BEGIN

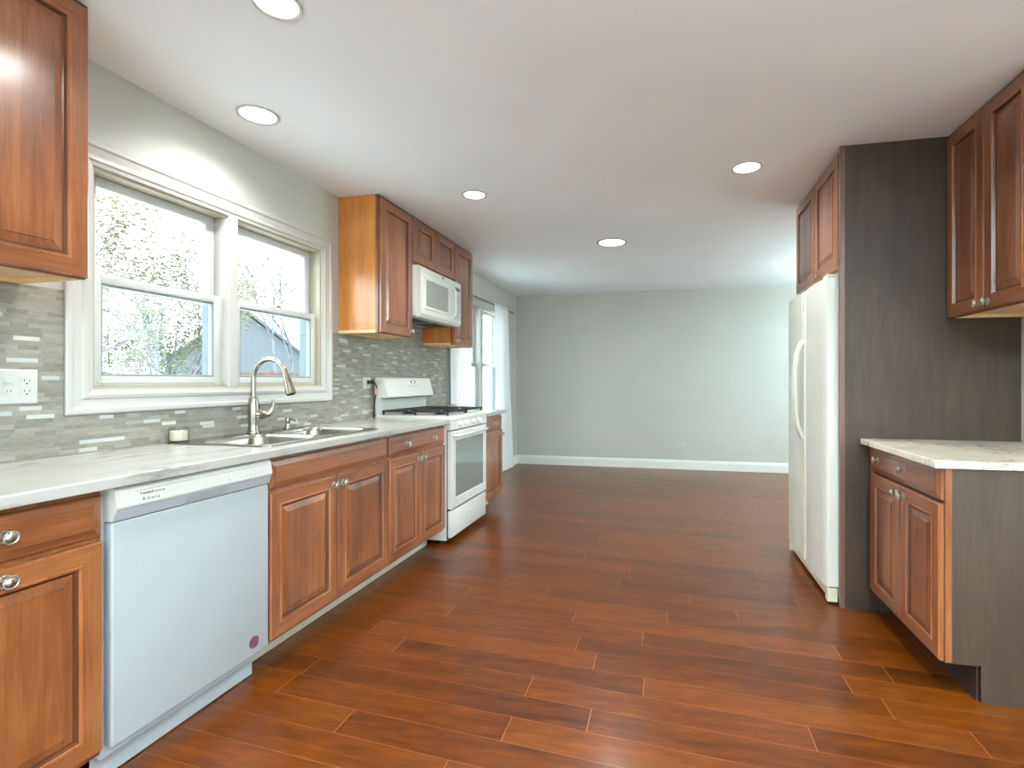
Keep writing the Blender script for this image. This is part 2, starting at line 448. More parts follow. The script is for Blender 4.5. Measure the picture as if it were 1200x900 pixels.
def window(name, y0, y1, z0, z1, split, zr, label, x=XW, cw=.095):
    root = bpy.data.objects.new(name, None); C.objects.link(root); struct(root, label)
    bm = NB(); casing_ring(bm, y0, y1, z0, z1, cw, x); obj('window_casing', bm, trim_w, root)
    bm = NB(); t = .012
    def lining(xa, xb):
        bm = NB(); box(bm, xa, xb, y0, y0+t, z0, z1); box(bm, xa, xb, y1-t, y1, z0, z1)
        box(bm, xa, xb, y0+t, y1-t, z0, z0+t); box(bm, xa, xb, y0+t, y1-t, z1-t, z1); return bm
    bm.free(); obj('jamb', lining(x-.104, x), jamb_c, root)
    obj('outer_jamb', lining(x-.149, x-.1045), outer_m, root)
    # dark channel the lower sash slides in, outside its pane
    bm = NB(); box(bm, x-.104, x-.0625, y1-t-.003, y1-t, z0+t, zr); box(bm, x-.104, x-.0625, y0+t, y0+t+.003, z0+t, zr)
    obj('sash_channel', bm, outer_m, root)
    ms = [(y0+t, y1-t)]
    if split:
        a, b = split
        bm = NB(); box(bm, x-.104, x-.004, a, b, z0+t, z1-t, .004)
        box(bm, x-.008, x+.010, a+.006, b-.004, z0, z1, .004)
        obj('mullion', bm, [trim_w], root); obj('outer_mullion', B(x-.149, x-.1045, a, b, z0+t, z1-t), outer_m, root); ms = [(y0+t, a), (b, y1-t)]
    for a, b in ms:
        # lower sash, towards the room
        bm = NB(); frame_ring(bm, a, b, z0+t, zr+.018, .045, x-.062, x-.026, .042, .036)
        box(bm, x-.028, x-.022, a+.03, b-.03, z0+t+.012, z0+t+.018, .001)
        lo = obj('lower_sash', bm, vinyl, root, 40)
        obj('pane', B(x-.046, x-.042, a+.045, b-.045, z0+t+.042, zr-.018), glass_m, lo)
        bm = NB(); frame_ring(bm, a+.045, b-.045, z0+t+.042, zr-.018, .009, x-.044, x-.030); obj('glazing_bead', bm, bead_m, lo)
        bm = NB(); frame_ring(bm, a+.008, b-.008, zr-.018, z1-t, .048, x-.104, x-.066, .036, .04)
        up = obj('upper_sash', bm, vinyl, root, 40)
        obj('pane', B(x-.087, x-.083, a+.056, b-.056, zr+.018, z1-t-.04), glass_m, up)
        m = (a+b)/2
        bm = NB(); box(bm, x-.060, x-.030, m-.028, m+.028, zr+.018, zr+.025, .003); tube(bm, [(x-.045, m-.004, zr+.022), (x-.042, m+.02, zr+.034)], [.007, .005], 8)
        obj('sash_lock', bm, nickel, lo, 40)
    return root
window('window_1', *W1, (2.177, 2.244), 1.606, 'white double-hung window pair above the kitchen sink')
window('window_2', *W2, (5.72, 5.82), 1.40, 'tall white window between sheer curtains in the far room', cw=.085)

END

◆ Set problem ◆
Output the data above without changes, apart from leaving out the pictures.

◆ Exercise solution ◆
Keep writing the Blender script for this image. This is part 2, starting at line 448. More parts follow. The script is for Blender 4.5. Measure the picture as if it were 1200x900 pixels.
def window(name, y0, y1, z0, z1, split, zr, label, x=XW, cw=.095):
    root = bpy.data.objects.new(name, None); C.objects.link(root); struct(root, label)
    bm = NB(); casing_ring(bm, y0, y1, z0, z1, cw, x); obj('window_casing', bm, trim_w, root)
    bm = NB(); t = .012
    def lining(xa, xb):
        bm = NB(); box(bm, xa, xb, y0, y0+t, z0, z1); box(bm, xa, xb, y1-t, y1, z0, z1)
        box(bm, xa, xb, y0+t, y1-t, z0, z0+t); box(bm, xa, xb, y0+t, y1-t, z1-t, z1); return bm
    bm.free(); obj('jamb', lining(x-.104, x), jamb_c, root)
    obj('outer_jamb', lining(x-.149, x-.1045), outer_m, root)
    # dark channel the lower sash slides in, outside its pane
    bm = NB(); box(bm, x-.104, x-.0625, y1-t-.003, y1-t, z0+t, zr); box(bm, x-.104, x-.0625, y0+t, y0+t+.003, z0+t, zr)
    obj('sash_channel', bm, outer_m, root)
    ms = [(y0+t, y1-t)]
    if split:
        a, b = split
        bm = NB(); box(bm, x-.104, x-.004, a, b, z0+t, z1-t, .004)
        box(bm, x-.008, x+.010, a+.006, b-.004, z0, z1, .004)
        obj('mullion', bm, [trim_w], root); obj('outer_mullion', B(x-.149, x-.1045, a, b, z0+t, z1-t), outer_m, root); ms = [(y0+t, a), (b, y1-t)]
    for a, b in ms:
        # lower sash, towards the room
        bm = NB(); frame_ring(bm, a, b, z0+t, zr+.018, .045, x-.062, x-.026, .042, .036)
        box(bm, x-.028, x-.022, a+.03, b-.03, z0+t+.012, z0+t+.018, .001)
        lo = obj('lower_sash', bm, vinyl, root, 40)
        obj('pane', B(x-.046, x-.042, a+.045, b-.045, z0+t+.042, zr-.018), glass_m, lo)
        bm = NB(); frame_ring(bm, a+.045, b-.045, z0+t+.042, zr-.018, .009, x-.044, x-.030); obj('glazing_bead', bm, bead_m, lo)
        bm = NB(); frame_ring(bm, a+.008, b-.008, zr-.018, z1-t, .048, x-.104, x-.066, .036, .04)
        up = obj('upper_sash', bm, vinyl, root, 40)
        obj('pane', B(x-.087, x-.083, a+.056, b-.056, zr+.018, z1-t-.04), glass_m, up)
        m = (a+b)/2
        bm = NB(); box(bm, x-.060, x-.030, m-.028, m+.028, zr+.018, zr+.025, .003); tube(bm, [(x-.045, m-.004, zr+.022), (x-.042, m+.02, zr+.034)], [.007, .005], 8)
        obj('sash_lock', bm, nickel, lo, 40)
    return root
window('window_1', *W1, (2.177, 2.244), 1.606, 'white double-hung window pair above the kitchen sink')
window('window_2', *W2, (5.72, 5.82), 1.40, 'tall white window between sheer curtains in the far room', cw=.085)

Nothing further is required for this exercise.